Si los ingas quieren prosperar, Chindoy opina que deben prepararse para los nuevos contextos.
—Los bonos de carbono, por ejemplo.
Para compensar sus emisiones de dióxido de carbono, grandes empresas pagan a comunidades indígenas por el mantenimiento de los bosques que retienen ese gas de efecto invernadero. Es un mercado goloso para la corrupción: en el propio departamento de Nariño se dio el caso del resguardo indígena de Cumbal, cuyos líderes habían vendido bonos de carbono a la petrolera estadounidense Chevron sin que sus habitantes supieran adónde había ido el dinero.
—Debemos formarnos para negociar bien, para conseguir acuerdos que beneficien a todos, para que no entren actores externos con capacidad para corromper y dividir la comunidad —dice Chindoy—. Nosotros defendemos nuestra cultura ancestral, pero solo sobreviviremos si sabemos adaptarnos.
En Aponte, una parte de la juventud inga apuesta por cultivar café o criar ganado, aunque las dificultades son enormes en estas montañas remotas y muchos se marchan: los hombres, a trabajar en la construcción; y las mujeres, en el servicio doméstico. También emigran a los campos de coca y amapola en otras zonas de Nariño y el Putumayo. Ahí ganan mucho más dinero.

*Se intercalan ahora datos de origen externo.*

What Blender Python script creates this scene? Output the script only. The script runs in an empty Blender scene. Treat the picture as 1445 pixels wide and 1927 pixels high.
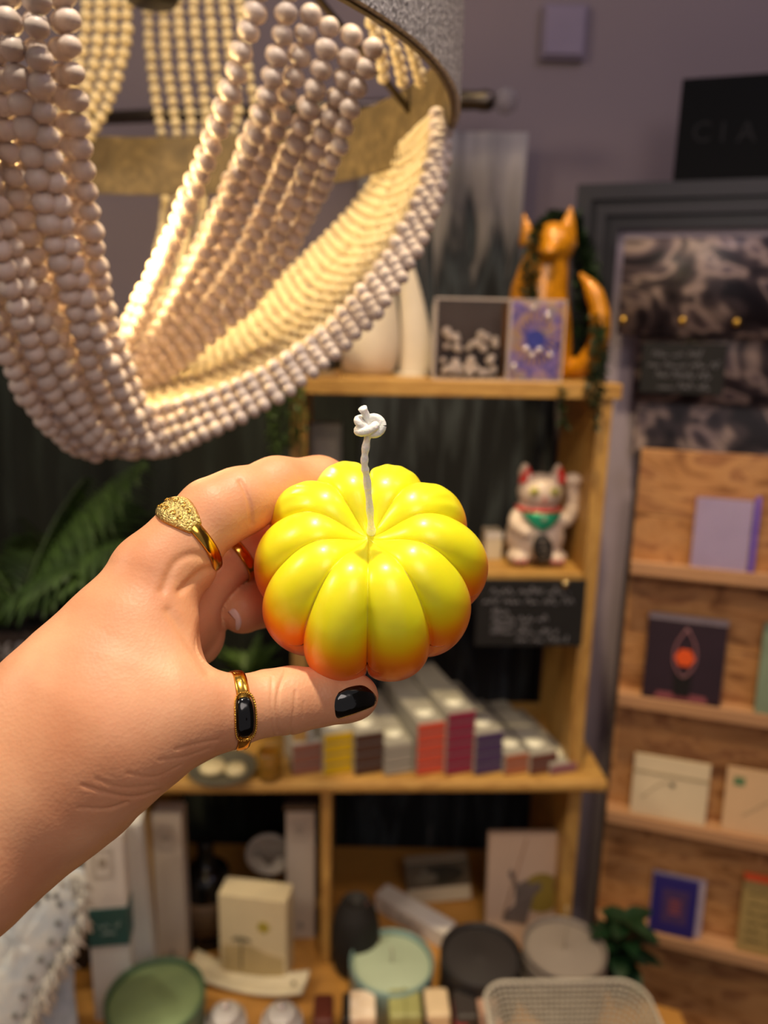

Y a veces se lo reprochan al taita don Querubín Janamejoy.
—Algunos jóvenes me dicen: pero por qué ustedes abandonaron la amapola, con eso se ganaba harta plata, ahora estuviéramos bien… Y yo les digo: ustedes con la amapola estuvieran bien o seguramente no estuvieran, porque les hubieran matado al papá o a la mamá antes de nacer ustedes, o los hubieran matado a ustedes mismos. ¿Qué es más importante, los cultivos o la vida? Pero no sé si lo tienen claro. Yo no sé si empezaremos de nuevo la misma historia.